Wednesday, November 6, 2019

The Nickel Boys


In the 1960s, bright but troubled teen Elwood Curtis is sentenced to the Nickel Academy, a notorious Florida reform school where survival is not guaranteed. Amid the brutality of institutional life, he befriends the cynical Turner, who sees Elwood’s idealism as a source of trouble. But as conditions worsen, both boys find their outlooks – and their loyalties – put to the test.

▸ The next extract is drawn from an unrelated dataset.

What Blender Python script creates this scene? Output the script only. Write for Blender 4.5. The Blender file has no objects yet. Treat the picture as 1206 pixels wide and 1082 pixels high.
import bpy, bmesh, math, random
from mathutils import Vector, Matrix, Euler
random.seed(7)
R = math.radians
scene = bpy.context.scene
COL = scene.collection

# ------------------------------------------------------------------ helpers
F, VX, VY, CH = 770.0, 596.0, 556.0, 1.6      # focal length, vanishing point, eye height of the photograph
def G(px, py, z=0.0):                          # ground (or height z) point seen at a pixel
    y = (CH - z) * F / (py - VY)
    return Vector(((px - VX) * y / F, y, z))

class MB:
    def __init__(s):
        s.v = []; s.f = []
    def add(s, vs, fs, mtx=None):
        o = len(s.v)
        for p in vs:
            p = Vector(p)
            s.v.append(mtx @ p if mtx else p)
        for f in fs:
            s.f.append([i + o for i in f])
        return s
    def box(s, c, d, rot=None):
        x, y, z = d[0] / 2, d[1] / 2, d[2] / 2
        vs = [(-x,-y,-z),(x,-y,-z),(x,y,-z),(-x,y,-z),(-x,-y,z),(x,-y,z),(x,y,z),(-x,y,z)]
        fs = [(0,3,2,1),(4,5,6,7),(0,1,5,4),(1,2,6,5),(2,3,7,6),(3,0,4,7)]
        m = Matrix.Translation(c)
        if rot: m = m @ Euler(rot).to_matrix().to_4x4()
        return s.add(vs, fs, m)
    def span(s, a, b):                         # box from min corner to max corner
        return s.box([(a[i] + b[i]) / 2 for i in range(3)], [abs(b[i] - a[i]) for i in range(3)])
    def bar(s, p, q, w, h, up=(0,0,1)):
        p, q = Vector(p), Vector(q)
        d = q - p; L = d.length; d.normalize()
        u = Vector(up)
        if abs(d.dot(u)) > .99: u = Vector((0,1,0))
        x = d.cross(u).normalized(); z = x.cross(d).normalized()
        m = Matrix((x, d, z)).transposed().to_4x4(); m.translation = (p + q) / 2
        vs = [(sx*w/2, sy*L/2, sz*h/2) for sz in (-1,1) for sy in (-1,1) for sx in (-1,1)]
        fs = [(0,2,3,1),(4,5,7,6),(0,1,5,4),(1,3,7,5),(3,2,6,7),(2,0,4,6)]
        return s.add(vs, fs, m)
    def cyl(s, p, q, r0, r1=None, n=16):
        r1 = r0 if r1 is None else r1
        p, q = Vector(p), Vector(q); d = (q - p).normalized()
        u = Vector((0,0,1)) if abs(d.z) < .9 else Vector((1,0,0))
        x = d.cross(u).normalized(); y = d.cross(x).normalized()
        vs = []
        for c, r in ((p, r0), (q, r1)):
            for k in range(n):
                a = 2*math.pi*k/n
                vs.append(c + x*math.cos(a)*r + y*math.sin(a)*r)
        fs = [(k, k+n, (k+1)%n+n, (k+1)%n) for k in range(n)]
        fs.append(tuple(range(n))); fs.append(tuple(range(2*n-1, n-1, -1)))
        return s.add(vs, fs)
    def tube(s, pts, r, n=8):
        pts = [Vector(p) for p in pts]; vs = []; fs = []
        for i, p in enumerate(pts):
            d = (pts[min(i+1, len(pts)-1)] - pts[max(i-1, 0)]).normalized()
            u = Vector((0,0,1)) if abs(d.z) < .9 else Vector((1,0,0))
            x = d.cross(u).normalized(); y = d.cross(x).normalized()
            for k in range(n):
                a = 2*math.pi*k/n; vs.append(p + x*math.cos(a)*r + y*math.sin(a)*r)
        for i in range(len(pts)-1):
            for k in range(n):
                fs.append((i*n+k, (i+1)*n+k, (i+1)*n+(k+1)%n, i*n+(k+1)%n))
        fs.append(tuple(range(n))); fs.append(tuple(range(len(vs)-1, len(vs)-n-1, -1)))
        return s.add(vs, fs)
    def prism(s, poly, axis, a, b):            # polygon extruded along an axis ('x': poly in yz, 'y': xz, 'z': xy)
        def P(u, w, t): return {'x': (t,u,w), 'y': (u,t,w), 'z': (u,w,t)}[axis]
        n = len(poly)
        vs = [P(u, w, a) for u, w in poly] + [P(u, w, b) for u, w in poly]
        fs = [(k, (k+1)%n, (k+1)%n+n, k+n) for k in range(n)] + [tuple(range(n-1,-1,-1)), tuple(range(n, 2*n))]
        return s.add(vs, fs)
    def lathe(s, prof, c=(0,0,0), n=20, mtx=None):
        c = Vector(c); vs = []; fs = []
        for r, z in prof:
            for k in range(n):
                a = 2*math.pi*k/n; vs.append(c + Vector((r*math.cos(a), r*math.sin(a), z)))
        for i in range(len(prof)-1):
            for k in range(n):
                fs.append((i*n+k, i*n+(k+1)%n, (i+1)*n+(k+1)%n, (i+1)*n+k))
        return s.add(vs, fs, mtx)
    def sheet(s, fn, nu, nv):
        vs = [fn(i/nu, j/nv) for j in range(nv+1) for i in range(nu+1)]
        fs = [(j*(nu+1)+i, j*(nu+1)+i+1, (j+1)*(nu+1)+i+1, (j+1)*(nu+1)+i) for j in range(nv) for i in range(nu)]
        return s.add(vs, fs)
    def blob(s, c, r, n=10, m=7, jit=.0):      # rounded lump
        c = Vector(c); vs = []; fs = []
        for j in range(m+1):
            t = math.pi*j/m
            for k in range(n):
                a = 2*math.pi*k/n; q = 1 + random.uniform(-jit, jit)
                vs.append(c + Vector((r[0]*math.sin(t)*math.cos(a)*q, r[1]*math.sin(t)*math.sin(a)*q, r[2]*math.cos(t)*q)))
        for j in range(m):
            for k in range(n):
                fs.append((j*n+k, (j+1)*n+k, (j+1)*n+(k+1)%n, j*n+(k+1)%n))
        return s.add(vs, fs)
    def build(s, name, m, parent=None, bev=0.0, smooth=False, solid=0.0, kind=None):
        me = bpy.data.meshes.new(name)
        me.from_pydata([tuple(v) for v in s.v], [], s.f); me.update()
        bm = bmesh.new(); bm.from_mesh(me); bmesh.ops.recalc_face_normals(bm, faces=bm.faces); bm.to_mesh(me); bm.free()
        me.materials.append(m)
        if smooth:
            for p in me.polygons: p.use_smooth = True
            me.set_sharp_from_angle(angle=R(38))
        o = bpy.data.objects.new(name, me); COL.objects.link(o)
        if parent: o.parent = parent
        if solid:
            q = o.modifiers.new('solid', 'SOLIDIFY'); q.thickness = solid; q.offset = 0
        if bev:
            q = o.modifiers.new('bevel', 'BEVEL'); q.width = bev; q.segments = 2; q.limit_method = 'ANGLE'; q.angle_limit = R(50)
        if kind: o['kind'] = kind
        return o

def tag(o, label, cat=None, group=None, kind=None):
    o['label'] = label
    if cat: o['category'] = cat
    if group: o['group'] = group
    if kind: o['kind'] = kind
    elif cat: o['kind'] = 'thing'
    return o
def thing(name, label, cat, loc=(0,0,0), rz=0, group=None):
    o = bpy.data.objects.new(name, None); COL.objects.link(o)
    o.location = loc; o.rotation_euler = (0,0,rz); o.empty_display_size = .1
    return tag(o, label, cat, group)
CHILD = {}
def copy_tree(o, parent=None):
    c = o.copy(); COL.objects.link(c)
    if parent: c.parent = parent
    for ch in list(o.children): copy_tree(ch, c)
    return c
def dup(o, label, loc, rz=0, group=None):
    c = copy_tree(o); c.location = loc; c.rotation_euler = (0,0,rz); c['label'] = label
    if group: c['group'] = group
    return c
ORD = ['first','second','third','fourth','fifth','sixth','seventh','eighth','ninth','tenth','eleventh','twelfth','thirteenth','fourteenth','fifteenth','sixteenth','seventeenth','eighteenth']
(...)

Fresh off the alt-history heels of the Underground Railroad, Colson Whitehead did a 180 to craft The Nickel Boys, a fictionalized take on the real-life Dozier School for Boys that reads as all too painfully real. A frank and unflinching look at institutional violence (beatings, rapes, and covered-up murders), the novel delivers shock without sensationalism. Whitehead’s straightforward approach and efficient prose create a matter-of-factness that lets the book’s horrors speak for themselves. At the same time, however, he also finds room to explore an ideological conflict between allies: Elwood, a steadfast believer in the power of truth and goodness and Turner, who is committed to doing what is necessary for survival. The complexity of their friendship builds toward an ending that would amount to a cheap twist in lesser hands but is played deftly here.

The Nickel Boys is not for the faint of stomach, and it takes a careful eye to catch everything going on beneath the surface gloss of casual violence, but for those up to the task, it is a book not easily forgotten.